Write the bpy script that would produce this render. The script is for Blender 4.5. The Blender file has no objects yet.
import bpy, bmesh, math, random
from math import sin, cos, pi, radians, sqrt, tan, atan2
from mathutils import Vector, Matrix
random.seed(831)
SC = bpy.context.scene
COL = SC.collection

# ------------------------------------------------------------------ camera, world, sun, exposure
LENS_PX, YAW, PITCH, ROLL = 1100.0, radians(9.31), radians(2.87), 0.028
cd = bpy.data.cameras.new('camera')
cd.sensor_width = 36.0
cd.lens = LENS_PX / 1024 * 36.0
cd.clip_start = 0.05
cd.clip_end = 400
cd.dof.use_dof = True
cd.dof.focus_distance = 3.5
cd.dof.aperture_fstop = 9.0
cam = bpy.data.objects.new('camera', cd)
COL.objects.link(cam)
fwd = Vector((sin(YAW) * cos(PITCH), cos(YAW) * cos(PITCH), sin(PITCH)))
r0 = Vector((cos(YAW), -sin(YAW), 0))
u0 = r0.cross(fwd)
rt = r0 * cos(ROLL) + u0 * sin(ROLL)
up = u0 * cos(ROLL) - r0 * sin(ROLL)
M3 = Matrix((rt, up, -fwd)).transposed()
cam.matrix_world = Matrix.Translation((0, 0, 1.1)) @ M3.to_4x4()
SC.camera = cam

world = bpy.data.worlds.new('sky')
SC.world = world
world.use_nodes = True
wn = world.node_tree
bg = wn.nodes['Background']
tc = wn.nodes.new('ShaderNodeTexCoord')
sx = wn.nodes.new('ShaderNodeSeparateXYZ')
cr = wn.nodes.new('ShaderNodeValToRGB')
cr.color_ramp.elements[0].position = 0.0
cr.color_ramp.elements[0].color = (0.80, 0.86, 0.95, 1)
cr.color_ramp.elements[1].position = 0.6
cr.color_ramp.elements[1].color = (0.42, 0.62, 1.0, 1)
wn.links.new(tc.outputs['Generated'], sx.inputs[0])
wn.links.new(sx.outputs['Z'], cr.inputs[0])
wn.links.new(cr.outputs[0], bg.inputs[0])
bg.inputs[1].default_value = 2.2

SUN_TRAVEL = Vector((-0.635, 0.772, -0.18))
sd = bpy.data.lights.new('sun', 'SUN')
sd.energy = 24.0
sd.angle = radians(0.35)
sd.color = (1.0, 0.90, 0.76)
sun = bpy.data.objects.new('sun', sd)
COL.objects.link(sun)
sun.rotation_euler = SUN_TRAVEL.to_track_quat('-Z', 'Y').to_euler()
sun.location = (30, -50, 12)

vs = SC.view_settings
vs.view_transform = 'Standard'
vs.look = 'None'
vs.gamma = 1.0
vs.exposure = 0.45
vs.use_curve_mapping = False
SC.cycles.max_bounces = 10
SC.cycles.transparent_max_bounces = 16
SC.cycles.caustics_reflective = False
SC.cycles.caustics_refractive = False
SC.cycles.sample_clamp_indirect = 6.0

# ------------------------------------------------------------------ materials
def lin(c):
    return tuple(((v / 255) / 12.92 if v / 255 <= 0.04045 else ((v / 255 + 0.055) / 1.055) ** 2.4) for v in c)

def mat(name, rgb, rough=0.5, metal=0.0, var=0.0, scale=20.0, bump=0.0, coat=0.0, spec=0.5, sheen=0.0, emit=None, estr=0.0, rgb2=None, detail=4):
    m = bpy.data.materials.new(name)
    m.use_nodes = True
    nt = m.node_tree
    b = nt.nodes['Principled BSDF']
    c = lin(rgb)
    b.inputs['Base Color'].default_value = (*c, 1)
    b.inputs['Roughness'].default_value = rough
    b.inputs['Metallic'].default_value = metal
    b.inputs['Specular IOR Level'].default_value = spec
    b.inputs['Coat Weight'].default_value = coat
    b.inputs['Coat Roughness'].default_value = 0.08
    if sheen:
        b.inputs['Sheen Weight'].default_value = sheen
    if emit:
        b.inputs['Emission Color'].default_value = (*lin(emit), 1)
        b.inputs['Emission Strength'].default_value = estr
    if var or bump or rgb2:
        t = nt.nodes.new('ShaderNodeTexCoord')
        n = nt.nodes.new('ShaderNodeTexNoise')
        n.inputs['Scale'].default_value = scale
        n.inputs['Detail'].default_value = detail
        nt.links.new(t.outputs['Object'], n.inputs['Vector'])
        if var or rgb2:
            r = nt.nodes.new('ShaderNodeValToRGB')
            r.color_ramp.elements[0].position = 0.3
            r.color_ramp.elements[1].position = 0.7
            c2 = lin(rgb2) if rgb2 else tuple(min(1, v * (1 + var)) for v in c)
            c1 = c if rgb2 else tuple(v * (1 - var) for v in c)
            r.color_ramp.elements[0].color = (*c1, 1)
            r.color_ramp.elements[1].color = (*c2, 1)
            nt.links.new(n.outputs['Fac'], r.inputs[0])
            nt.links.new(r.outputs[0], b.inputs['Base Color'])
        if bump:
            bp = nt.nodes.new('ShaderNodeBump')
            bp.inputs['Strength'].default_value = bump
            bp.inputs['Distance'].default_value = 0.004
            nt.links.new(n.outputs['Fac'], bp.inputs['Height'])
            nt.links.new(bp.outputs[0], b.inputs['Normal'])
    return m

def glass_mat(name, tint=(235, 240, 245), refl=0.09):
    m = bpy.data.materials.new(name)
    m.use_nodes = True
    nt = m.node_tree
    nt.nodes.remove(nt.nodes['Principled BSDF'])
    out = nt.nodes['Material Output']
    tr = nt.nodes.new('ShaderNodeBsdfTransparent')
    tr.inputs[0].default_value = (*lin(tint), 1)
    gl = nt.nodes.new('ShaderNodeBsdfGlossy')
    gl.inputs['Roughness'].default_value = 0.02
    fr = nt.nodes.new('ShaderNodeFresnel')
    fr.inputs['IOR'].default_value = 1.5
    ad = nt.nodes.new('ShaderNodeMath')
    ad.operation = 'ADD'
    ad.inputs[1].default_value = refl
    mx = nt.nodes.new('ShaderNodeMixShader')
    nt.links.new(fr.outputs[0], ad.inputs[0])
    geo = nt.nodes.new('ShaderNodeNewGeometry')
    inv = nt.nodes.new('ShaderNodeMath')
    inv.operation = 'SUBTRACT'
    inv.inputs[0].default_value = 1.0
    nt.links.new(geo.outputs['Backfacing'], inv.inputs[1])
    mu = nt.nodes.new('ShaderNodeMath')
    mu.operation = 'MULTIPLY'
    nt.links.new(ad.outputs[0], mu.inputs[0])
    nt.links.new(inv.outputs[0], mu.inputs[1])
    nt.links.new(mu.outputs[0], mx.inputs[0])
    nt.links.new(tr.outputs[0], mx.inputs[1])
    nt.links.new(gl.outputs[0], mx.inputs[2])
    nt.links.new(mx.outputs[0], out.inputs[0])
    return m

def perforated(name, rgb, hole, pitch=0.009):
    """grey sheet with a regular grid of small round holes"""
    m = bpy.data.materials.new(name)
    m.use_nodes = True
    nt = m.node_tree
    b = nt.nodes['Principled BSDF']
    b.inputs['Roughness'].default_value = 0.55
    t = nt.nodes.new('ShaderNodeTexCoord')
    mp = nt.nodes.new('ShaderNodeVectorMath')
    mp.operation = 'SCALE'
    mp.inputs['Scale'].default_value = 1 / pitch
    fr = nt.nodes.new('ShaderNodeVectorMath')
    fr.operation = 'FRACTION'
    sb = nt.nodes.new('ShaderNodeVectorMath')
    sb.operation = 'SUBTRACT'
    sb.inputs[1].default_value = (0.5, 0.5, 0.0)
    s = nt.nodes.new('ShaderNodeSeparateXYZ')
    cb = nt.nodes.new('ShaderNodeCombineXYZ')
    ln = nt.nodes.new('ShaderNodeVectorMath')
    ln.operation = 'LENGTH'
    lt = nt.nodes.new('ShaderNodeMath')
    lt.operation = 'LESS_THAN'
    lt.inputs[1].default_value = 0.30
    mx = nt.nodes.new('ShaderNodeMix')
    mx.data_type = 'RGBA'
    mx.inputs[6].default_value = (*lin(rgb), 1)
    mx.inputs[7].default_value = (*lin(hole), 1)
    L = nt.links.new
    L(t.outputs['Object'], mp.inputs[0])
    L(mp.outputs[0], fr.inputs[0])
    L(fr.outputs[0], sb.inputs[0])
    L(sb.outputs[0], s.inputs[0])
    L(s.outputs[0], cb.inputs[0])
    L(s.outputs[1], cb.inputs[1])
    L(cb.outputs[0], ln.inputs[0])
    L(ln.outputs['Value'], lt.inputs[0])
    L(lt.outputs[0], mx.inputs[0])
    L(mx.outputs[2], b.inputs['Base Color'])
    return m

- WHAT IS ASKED
In the listing above, reproduce the first line and each one after it through the line that contains "SC.camera = cam".

- CORRECT ANSWER
Write the bpy script that would produce this render. The script is for Blender 4.5. The Blender file has no objects yet.
import bpy, bmesh, math, random
from math import sin, cos, pi, radians, sqrt, tan, atan2
from mathutils import Vector, Matrix
random.seed(831)
SC = bpy.context.scene
COL = SC.collection

# ------------------------------------------------------------------ camera, world, sun, exposure
LENS_PX, YAW, PITCH, ROLL = 1100.0, radians(9.31), radians(2.87), 0.028
cd = bpy.data.cameras.new('camera')
cd.sensor_width = 36.0
cd.lens = LENS_PX / 1024 * 36.0
cd.clip_start = 0.05
cd.clip_end = 400
cd.dof.use_dof = True
cd.dof.focus_distance = 3.5
cd.dof.aperture_fstop = 9.0
cam = bpy.data.objects.new('camera', cd)
COL.objects.link(cam)
fwd = Vector((sin(YAW) * cos(PITCH), cos(YAW) * cos(PITCH), sin(PITCH)))
r0 = Vector((cos(YAW), -sin(YAW), 0))
u0 = r0.cross(fwd)
rt = r0 * cos(ROLL) + u0 * sin(ROLL)
up = u0 * cos(ROLL) - r0 * sin(ROLL)
M3 = Matrix((rt, up, -fwd)).transposed()
cam.matrix_world = Matrix.Translation((0, 0, 1.1)) @ M3.to_4x4()
SC.camera = cam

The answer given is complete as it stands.